Regulation and Contractual Adaptation in Public Utilities: The Case of Argentina
By Daniel Artana, Fernando Navajas, Santiago Urbiztondo (01/99, IFM-115, En, Es) See also Infrastructure and Financial Markets
Summary
Since 1990 Argentina has experienced an unprecedented process of transfer of services and publicly owned firms to the private sector, both by selling assets and by contractual agreements (concessions) with or without exclusivity. In general, but not always, the sectors involved have been characterized to some degree by economies of scale and scope, which, in turn, required the direct regulation of the private firms. According to the weak reputation and institutional background of public policy in Argentina, contracts intended to be very specific about the way in which tariffs, quality, investment, exclusivity, etc., would have to evolve over time. Yet, some discretion was left to the newly created regulatory bodies to adjust those contracts according to unforeseen developments. Nevertheless, the economic context in which the initial privatizations were carried out did not allow the time to refine terms and many loopholes remained. Naturally, those unforeseen events have come to pass, and regulatory agencies have had to use their discretionary powers. In some cases, the alleged modifications in the environment have given place to renegotiations regarding the method of adjustment of tariffs, the extent of exclusivity, and the character of investment and expansion, beyond the authority of the regulatory agencies, causing the intervention of public officials.

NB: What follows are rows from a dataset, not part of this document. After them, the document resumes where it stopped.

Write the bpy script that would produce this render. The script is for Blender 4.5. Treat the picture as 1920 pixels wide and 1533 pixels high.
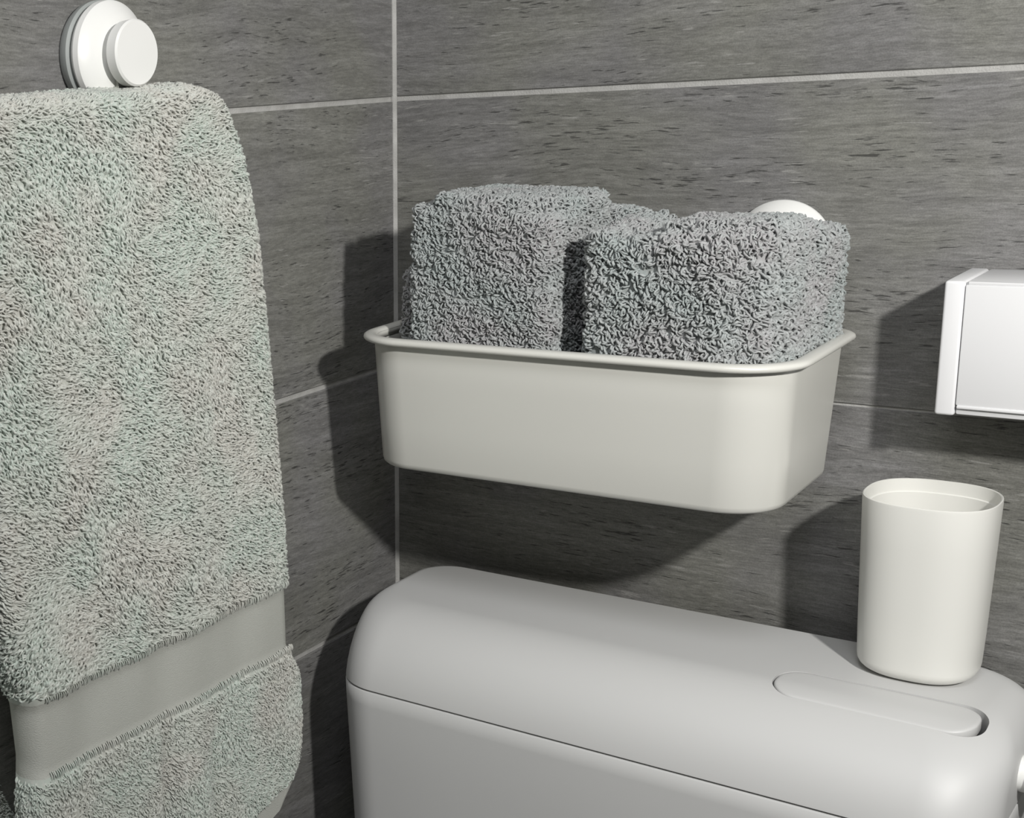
import bpy, bmesh, math, random
import numpy as np
from mathutils import Vector, Matrix, noise as mnoise

for o in list(bpy.data.objects):
    bpy.data.objects.remove(o, do_unlink=True)
S = bpy.context.scene
COL = S.collection
random.seed(7)
RNG = np.random.default_rng(11)

# ------------------------------------------------------------------ camera
F_PX, PPX, PPY = 2684.0, 152.0, 836.0            # focal length and principal point (the photo is an off-centre crop)
def _n(v):
    v = np.array(v, float); return v / np.linalg.norm(v)
_A = _n([-2800 - PPX, 365 - PPY, F_PX]); _B = _n([2720 - PPX, 40 - PPY, F_PX]); _Z = _n([810 - PPX, 12000 - PPY, F_PX])
_U, _s, _Vt = np.linalg.svd(np.array([-_A, _B, -_Z]).T)
_R = _U @ _Vt
CAM_POS = Vector((0.56576, -0.95518, 1.31283))
cam_d = bpy.data.cameras.new('camera'); cam = bpy.data.objects.new('camera', cam_d); COL.objects.link(cam)
cam_d.sensor_fit = 'HORIZONTAL'; cam_d.sensor_width = 36.0
cam_d.lens = 36.0 * F_PX / 1920.0
cam_d.shift_x = (960.0 - PPX) / 1920.0
cam_d.shift_y = (PPY - 766.5) / 1920.0
cam_d.clip_start = 0.02
m = Matrix.Identity(4)
for r in range(3):
    m[r][0] = _R[0][r]; m[r][1] = -_R[1][r]; m[r][2] = -_R[2][r]; m[r][3] = CAM_POS[r]
cam.matrix_world = m
S.camera = cam

# ------------------------------------------------------------------ world, lights, exposure
w = bpy.data.worlds.new('world'); S.world = w; w.use_nodes = True
w.node_tree.nodes['Background'].inputs[0].default_value = (0.9, 0.95, 1.0, 1)
w.node_tree.nodes['Background'].inputs[1].default_value = 0.05
def spot_lamp(name, loc, power, radius, col):
    d = bpy.data.lights.new(name, 'SPOT'); d.energy = power; d.shadow_soft_size = radius; d.color = col
    d.spot_size = math.radians(112); d.spot_blend = 1.0
    o = bpy.data.objects.new(name, d); o.location = loc; COL.objects.link(o)
    o.rotation_euler = (Vector((0.28, -0.05, 1.30)) - Vector(loc)).to_track_quat('-Z', 'Y').to_euler(); return o
spot_lamp('mirror_lamp_light', (0.86, -0.665, 1.515), 31.5, 0.022, (1.0, 0.985, 0.95))
ad = bpy.data.lights.new('ceiling_light', 'AREA'); ad.shape = 'DISK'; ad.size = 0.60; ad.energy = 9.0; ad.color = (0.97, 0.98, 1.0)
ao = bpy.data.objects.new('ceiling_light', ad); ao.location = (0.60, -1.10, 2.36); COL.objects.link(ao)
S.view_settings.view_transform = 'Standard'
S.view_settings.look = 'None'
S.view_settings.exposure = 0.0
S.view_settings.gamma = 1.0
S.view_settings.use_curve_mapping = False

# ------------------------------------------------------------------ material helpers
class NT:
    def __init__(self, name):
        self.m = bpy.data.materials.new(name); self.m.use_nodes = True
        self.t = self.m.node_tree; self.b = self.t.nodes['Principled BSDF']
    def n(self, typ, **kw):
        x = self.t.nodes.new(typ)
        for k, v in kw.items():
            if k.startswith('i_'):
                key = k[2:]; key = int(key) if key.isdigit() else key
                x.inputs[key].default_value = v
            else: setattr(x, k, v)
        return x
    def l(self, a, b): self.t.links.new(a, b)
    def noise(self, vec, scale, detail=2.0, rough=0.5, dist=0.0):
        x = self.n('ShaderNodeTexNoise'); x.inputs['Scale'].default_value = scale
        x.inputs['Detail'].default_value = detail; x.inputs['Roughness'].default_value = rough
        x.inputs['Distortion'].default_value = dist
        if vec is not None: self.l(vec, x.inputs['Vector'])
        return x.outputs[0]
    def ramp(self, fac, stops):
        x = self.n('ShaderNodeValToRGB'); e = x.color_ramp.elements
        while len(e) < len(stops): e.new(0.5)
        for k, (p, c) in enumerate(stops):
            e[k].position = p; e[k].color = (c[0], c[1], c[2], 1) if hasattr(c, '__len__') else (c, c, c, 1)
        self.l(fac, x.inputs[0]); return x.outputs[0]
    def mix(self, fac, a, b, mode='MIX'):
        x = self.n('ShaderNodeMix', data_type='RGBA', blend_type=mode)
        for s, v in ((x.inputs[0], fac), (x.inputs[6], a), (x.inputs[7], b)):
            if hasattr(v, 'is_linked') or hasattr(v, 'links'): self.l(v, s)
            elif hasattr(v, '__len__'): s.default_value = (v[0], v[1], v[2], 1)
            else: s.default_value = v
        return x.outputs[2]
    def math(self, op, a, b=0.0):
        x = self.n('ShaderNodeMath', operation=op)
        for s, v in ((x.inputs[0], a), (x.inputs[1], b)):
            if hasattr(v, 'links'): self.l(v, s)
            else: s.default_value = v
        return x.outputs[0]
    def mapping(self, vec, scale=(1, 1, 1)):
        x = self.n('ShaderNodeMapping'); x.inputs['Scale'].default_value = scale; self.l(vec, x.inputs['Vector']); return x.outputs[0]
    def bump(self, h, dist, strength=1.0):
        x = self.n('ShaderNodeBump'); x.inputs['Distance'].default_value = dist; x.inputs['Strength'].default_value = strength
        self.l(h, x.inputs['Height']); self.l(x.outputs[0], self.b.inputs['Normal'])

def mat_plastic(name, col, rough=0.35, coat=0.0, spec=0.5, tex=0.00003, tscale=900):
    k = NT(name); tc = k.n('ShaderNodeTexCoord').outputs['Object']
    f = k.noise(tc, 14.0, 3)
    c = k.mix(f, [v * 0.985 for v in col], [min(1, v * 1.01) for v in col])
    k.l(c, k.b.inputs['Base Color'])
    k.b.inputs['Roughness'].default_value = rough; k.b.inputs['Specular IOR Level'].default_value = spec
    k.b.inputs['Coat Weight'].default_value = coat; k.b.inputs['Coat Roughness'].default_value = 0.08
    if tex: k.bump(k.noise(tc, tscale, 2), tex, 0.6)
    return k.m

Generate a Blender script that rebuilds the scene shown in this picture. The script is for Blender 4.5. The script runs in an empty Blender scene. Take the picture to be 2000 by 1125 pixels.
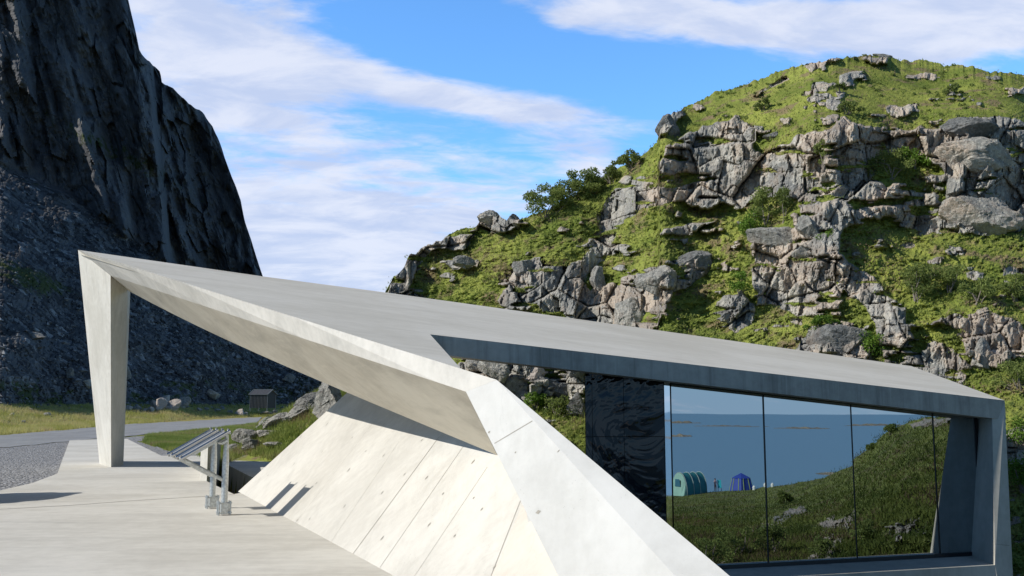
import bpy, math, random
import numpy as np
from mathutils import Vector, Matrix
random.seed(4)
SC = bpy.context.scene
COL = SC.collection
# ------------------------------------------------------------------ camera
F = 1900.0; EYE = 1.5
TH = math.atan((808-562.5)/F)
cam = bpy.data.objects.new('camera', bpy.data.cameras.new('camera')); COL.objects.link(cam)
cam.location = (0, 0, EYE); cam.rotation_euler = (math.pi/2+TH, 0, 0)
cam.data.sensor_width = 36; cam.data.lens = 36*F/2000
cam.data.clip_start = .1; cam.data.clip_end = 30000
SC.camera = cam
# ------------------------------------------------------------------ light
SUNV = Vector((1, .27, -.71)).normalized()          # direction the light travels
sun = bpy.data.objects.new('sun', bpy.data.lights.new('sun', 'SUN')); COL.objects.link(sun)
sun.data.energy = 4.3; sun.data.angle = math.radians(.5); sun.data.color = (1, .965, .905)
sun.rotation_euler = SUNV.to_track_quat('-Z', 'Y').to_euler()
W = bpy.data.worlds.new('World'); SC.world = W; W.use_nodes = True
SC.view_settings.view_transform = 'Standard'; SC.view_settings.look = 'None'
SC.view_settings.exposure = .17; SC.view_settings.gamma = 1

class NT:
    """small helper to write node trees"""
    def __init__(s, tree): s.t = tree; s.n = tree.nodes; s.l = tree.links
    def new(s, ty, **kw):
        n = s.n.new(ty)
        for k, v in kw.items(): setattr(n, k, v)
        return n
    def put(s, sock, v):
        if isinstance(v, bpy.types.NodeSocket): s.l.new(v, sock)
        elif v is not None: sock.default_value = v
    def math(s, op, a, b=None, c=None, clamp=False):
        n = s.new('ShaderNodeMath', operation=op, use_clamp=clamp); s.put(n.inputs[0], a)
        if b is not None: s.put(n.inputs[1], b)
        if c is not None: s.put(n.inputs[2], c)
        return n.outputs[0]
    def mix(s, f, a, b, mode='MIX'):
        n = s.new('ShaderNodeMix', data_type='RGBA', blend_type=mode)
        s.put(n.inputs[0], f)
        for i, v in ((6, a), (7, b)):
            if isinstance(v, tuple) and len(v) == 3: v = v+(1,)
            s.put(n.inputs[i], v)
        return n.outputs[2]
    def noise(s, vec, scale, detail=4, rough=.55, dist=0):
        n = s.new('ShaderNodeTexNoise'); s.put(n.inputs['Vector'], vec); n.inputs['Scale'].default_value = scale
        n.inputs['Detail'].default_value = detail; n.inputs['Roughness'].default_value = rough; n.inputs['Distortion'].default_value = dist
        return n.outputs['Fac']
    def voro(s, vec, scale, feature='F1', out='Distance', rnd=1):
        n = s.new('ShaderNodeTexVoronoi', feature=feature); s.put(n.inputs['Vector'], vec); n.inputs['Scale'].default_value = scale
        n.inputs['Randomness'].default_value = rnd
        return n.outputs[out]
    def ramp(s, f, a, b, lo=0., hi=1.):
        n = s.new('ShaderNodeMapRange', interpolation_type='SMOOTHSTEP'); s.put(n.inputs[0], f)
        n.inputs[1].default_value = a; n.inputs[2].default_value = b; n.inputs[3].default_value = lo; n.inputs[4].default_value = hi
        return n.outputs[0]
    def mapping(s, vec, scale=(1, 1, 1), rot=(0, 0, 0), loc=(0, 0, 0)):
        n = s.new('ShaderNodeMapping'); s.put(n.inputs[0], vec)
        n.inputs['Scale'].default_value = scale; n.inputs['Rotation'].default_value = rot; n.inputs['Location'].default_value = loc
        return n.outputs[0]
    def bump(s, h, strength=.3, dist=.02, nrm=None):
        n = s.new('ShaderNodeBump'); s.put(n.inputs['Height'], h); n.inputs['Strength'].default_value = strength
        n.inputs['Distance'].default_value = dist
        if nrm: s.put(n.inputs['Normal'], nrm)
        return n.outputs[0]
    def attr(s, name, out='Fac'):
        n = s.new('ShaderNodeAttribute', attribute_name=name); return n.outputs[out]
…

This paper evaluates a set of contractual adjustments, renegotiations and disputes that have taken place in Argentina since 1991. The approach considers different aspects:
- whether the decisions analyzed are inside the initial contract or represent a modification of it (i.e., are outside the initial contract)
- whether they were motivated by unexpected shocks (which were very difficult or even impossible to foresee), by loopholes in the initial contracts (ambiguities) which shouldn't have existed, or just responded to a contractual failure (holdup by one of the parties) to respect the initial contract
- the actors involved in the disputes and "production" of these innovations, i.e., the regulatory agencies, the ministries involved, the legislators, the industry associations and regulated firms, the consumer representatives and advocates, etc.
- how these disputes were resolved
- the solutions, which are evaluated in three dimensions: i) the degree of respect to the letter and spirit of the existing contract; ii) their effect on static and dynamic efficiency (in terms of welfare); and iii) the transfers between users and regulated firms, on the one hand, and among different types of users, on the other hand
The authors are Director, Chief Economist and Associate Economist of "Fundacion de Investigaciones Economicas Latinoamericanas"(FIEL). The opinions presented in this paper are those of the authors and should not be interpreted as representing, conveying, or implying the official position of the Inter-American Development Bank.